RE: Secured vs covered6 Feb 2019 15:44
Been away from this board for a few days but have read a lot of confused posts about debt and ST2, so at the risk of raising the usual ire from my posts I seek to offer some clarification.
First, as work progresses SXX will have some "secured"debt and some unsecured debt. The former will consist of well-defined debt entered in to under contract and "secured " against the company's assets so if SXX default the lender can attempt to recover some cash by seizing and selling the assets.
The latter in the main, may be working debt which is essentially the (very large ) bills to pay for services rendered , goods provided etc.Depending on payment terms(which might be 30/60/90/120 days) these may well run into many millions . However, if SXX fail to pay these the suppliers have no recourse to SXX assets.
IRO ST2 it is , I hope self-evident that SXX cannot borrow $3billion of "secured" debt as they don't have $3billion of assets to offer as security.So all the posts rattling on about various tranches ranking pari-passu are flawed , once SXX exceed the value of their assets in loans they become by definition, unsecured and more expensive, if available at all.
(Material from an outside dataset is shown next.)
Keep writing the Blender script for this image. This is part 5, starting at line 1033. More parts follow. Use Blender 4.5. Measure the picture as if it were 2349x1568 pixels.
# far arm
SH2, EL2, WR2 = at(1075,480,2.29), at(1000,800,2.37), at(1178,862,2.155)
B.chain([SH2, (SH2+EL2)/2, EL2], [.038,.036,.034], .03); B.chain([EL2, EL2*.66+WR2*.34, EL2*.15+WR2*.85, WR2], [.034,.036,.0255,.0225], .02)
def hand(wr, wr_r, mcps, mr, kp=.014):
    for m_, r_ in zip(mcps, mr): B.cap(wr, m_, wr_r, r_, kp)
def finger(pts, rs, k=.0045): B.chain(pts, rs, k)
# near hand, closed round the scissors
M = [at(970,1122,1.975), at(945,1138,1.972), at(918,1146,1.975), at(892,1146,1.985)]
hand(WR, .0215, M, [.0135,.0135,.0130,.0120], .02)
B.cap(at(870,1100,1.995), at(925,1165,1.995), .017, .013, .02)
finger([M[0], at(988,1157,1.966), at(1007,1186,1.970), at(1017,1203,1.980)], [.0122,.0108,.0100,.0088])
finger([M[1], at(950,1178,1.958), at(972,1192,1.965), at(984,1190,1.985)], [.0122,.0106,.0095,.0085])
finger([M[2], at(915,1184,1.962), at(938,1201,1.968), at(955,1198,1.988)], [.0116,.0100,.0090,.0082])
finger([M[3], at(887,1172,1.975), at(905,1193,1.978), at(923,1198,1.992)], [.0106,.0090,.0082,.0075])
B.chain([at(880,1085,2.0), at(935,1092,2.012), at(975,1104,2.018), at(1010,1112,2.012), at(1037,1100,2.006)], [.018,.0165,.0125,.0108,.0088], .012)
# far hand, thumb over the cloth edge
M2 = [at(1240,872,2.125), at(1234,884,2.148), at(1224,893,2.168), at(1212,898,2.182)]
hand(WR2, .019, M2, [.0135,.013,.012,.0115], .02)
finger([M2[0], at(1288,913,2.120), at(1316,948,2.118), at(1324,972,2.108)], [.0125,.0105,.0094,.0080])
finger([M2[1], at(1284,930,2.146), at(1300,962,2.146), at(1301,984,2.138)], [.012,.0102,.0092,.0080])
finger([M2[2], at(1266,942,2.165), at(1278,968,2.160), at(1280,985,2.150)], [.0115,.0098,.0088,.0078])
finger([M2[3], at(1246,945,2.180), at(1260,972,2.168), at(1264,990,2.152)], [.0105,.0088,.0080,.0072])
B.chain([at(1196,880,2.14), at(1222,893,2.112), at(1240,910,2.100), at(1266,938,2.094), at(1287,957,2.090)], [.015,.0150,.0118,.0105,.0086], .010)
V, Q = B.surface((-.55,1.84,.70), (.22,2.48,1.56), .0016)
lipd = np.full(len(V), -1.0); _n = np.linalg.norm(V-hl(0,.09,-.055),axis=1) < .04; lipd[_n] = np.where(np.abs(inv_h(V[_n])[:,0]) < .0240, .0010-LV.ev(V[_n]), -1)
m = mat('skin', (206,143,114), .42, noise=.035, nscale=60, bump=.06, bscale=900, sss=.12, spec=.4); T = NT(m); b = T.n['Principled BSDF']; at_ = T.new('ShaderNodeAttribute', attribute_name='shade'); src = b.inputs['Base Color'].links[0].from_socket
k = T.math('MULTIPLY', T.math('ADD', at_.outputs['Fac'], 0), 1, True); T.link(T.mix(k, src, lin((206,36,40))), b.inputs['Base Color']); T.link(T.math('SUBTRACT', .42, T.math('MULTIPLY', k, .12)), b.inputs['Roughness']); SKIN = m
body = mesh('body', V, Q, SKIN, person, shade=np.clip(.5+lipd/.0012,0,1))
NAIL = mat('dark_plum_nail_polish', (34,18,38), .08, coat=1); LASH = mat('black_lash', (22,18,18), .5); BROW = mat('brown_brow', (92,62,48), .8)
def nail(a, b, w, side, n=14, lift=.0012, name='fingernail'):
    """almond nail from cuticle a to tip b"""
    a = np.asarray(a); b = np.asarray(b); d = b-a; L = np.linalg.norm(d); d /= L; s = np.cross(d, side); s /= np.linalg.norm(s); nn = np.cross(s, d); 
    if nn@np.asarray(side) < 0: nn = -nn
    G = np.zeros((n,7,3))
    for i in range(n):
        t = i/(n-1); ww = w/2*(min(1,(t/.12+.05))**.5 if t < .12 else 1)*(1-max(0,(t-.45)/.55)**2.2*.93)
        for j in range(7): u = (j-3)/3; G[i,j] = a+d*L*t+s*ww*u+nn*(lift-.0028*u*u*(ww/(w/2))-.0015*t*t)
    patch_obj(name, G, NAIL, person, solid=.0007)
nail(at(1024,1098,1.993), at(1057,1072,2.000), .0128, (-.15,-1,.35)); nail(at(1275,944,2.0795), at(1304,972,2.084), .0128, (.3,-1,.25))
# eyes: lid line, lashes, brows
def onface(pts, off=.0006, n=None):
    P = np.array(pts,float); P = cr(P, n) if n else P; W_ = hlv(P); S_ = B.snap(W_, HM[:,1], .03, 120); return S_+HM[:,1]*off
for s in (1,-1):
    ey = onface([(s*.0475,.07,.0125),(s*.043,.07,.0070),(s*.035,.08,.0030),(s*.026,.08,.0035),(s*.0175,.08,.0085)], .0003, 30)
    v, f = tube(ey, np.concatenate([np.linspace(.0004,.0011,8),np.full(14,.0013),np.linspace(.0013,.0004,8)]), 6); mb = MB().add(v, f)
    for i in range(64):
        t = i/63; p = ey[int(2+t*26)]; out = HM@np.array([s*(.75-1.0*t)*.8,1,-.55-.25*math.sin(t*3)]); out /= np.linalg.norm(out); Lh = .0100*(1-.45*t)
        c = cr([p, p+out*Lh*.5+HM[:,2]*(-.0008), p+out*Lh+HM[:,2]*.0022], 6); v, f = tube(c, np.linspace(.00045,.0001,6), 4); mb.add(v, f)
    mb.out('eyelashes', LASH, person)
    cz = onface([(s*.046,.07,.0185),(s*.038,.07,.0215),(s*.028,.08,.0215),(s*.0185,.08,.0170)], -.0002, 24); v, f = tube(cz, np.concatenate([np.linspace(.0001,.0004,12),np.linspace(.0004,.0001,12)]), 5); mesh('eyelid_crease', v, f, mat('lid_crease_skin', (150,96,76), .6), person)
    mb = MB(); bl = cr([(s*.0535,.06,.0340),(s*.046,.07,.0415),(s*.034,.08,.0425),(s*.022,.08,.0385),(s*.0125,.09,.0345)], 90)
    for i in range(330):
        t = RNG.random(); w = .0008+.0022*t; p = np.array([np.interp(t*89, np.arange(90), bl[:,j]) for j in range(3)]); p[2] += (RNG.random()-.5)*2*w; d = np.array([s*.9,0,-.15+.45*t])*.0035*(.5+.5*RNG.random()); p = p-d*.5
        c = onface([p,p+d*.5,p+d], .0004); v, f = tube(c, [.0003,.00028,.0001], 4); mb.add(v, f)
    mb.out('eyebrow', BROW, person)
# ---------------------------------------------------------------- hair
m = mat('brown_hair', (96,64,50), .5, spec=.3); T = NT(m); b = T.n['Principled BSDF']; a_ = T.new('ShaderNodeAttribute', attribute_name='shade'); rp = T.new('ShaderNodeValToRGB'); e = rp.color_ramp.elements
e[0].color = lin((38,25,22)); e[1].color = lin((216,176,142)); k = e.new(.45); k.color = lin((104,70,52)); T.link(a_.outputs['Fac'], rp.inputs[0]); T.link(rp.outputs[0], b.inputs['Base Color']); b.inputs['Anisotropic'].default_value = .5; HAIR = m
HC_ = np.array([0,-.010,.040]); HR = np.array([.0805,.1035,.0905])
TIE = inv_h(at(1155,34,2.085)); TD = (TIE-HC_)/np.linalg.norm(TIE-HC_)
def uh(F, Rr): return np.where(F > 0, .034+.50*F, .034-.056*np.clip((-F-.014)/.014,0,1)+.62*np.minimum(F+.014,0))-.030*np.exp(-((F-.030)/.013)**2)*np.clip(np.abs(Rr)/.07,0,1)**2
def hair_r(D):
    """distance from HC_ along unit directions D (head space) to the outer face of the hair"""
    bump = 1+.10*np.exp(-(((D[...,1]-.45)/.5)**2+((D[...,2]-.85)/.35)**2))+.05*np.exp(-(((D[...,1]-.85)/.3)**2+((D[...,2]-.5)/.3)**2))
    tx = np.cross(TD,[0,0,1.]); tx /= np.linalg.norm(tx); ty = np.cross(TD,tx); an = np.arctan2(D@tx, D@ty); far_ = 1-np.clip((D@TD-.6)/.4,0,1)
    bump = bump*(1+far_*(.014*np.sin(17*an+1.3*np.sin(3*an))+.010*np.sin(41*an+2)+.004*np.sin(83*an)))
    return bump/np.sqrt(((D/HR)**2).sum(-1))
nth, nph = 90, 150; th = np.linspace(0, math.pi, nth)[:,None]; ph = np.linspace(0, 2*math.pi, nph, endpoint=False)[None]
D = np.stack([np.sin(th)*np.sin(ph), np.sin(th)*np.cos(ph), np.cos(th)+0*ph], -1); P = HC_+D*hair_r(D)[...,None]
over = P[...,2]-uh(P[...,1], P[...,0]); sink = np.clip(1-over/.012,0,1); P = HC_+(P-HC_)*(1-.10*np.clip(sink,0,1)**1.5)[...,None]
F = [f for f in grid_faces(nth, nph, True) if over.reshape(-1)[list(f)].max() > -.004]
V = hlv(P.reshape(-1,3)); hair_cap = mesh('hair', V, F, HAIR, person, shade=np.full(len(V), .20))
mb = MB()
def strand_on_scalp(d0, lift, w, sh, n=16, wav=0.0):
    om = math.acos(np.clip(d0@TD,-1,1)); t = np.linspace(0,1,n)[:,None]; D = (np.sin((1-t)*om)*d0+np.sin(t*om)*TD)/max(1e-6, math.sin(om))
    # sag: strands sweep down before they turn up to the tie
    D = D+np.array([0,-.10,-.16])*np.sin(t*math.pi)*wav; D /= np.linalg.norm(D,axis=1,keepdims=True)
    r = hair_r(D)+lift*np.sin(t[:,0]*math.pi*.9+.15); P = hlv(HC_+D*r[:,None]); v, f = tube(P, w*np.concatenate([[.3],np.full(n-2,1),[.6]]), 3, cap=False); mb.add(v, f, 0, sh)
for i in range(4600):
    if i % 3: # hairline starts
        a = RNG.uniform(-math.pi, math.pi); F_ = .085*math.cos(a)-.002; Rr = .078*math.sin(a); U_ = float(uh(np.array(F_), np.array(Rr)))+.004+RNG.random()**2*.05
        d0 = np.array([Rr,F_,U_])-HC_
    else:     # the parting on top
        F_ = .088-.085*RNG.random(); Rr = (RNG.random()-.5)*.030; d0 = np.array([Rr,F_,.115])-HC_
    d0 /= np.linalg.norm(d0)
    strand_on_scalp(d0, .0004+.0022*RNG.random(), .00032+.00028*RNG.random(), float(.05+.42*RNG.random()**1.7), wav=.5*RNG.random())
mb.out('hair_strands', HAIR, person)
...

That is fact , this next is conjecture.
Last summer when the companies market cap was ~£1.5-1.7 bill. it would have been possible to offer that amount
(or certainly $1.5bill )of "secured"debt, as by implication, the market valued the assets to be offered as security at that level. An additional $1.5 bill of unsecured ,but IPA guaranteed debt, could have met the perceived ST2 funding need, which was I think, quite clearly, the CF plan.
That is no longer the case, as evidenced by the recent changes to the ST2 strategy , the fall in market cap and the reluctance of government plus the additional $400-600 have considerably complicated the funding issues.
We will not know what the outcome will be until it is made public , but if we can glean anything from the latest RNS it is that "sequentiality"is the key, raise some funds for what is essentially a precursor to ST2 and spend to progress work,raise as much secured debt as the market cap will allowand continue , keep progressing in the expectation that the nearer completion the mine becomes the lower the risk, the higher the MC,and hence, the better the prospects of further secured funding.
IMV recognition that this higher risk ,higher cost, but perhaps only available, strategy is required has affected the SP, and may now do so for a while .
As ever happy to have a debate about the content of my post but have given up replying to abusive , sarcastic or personally offensive posts.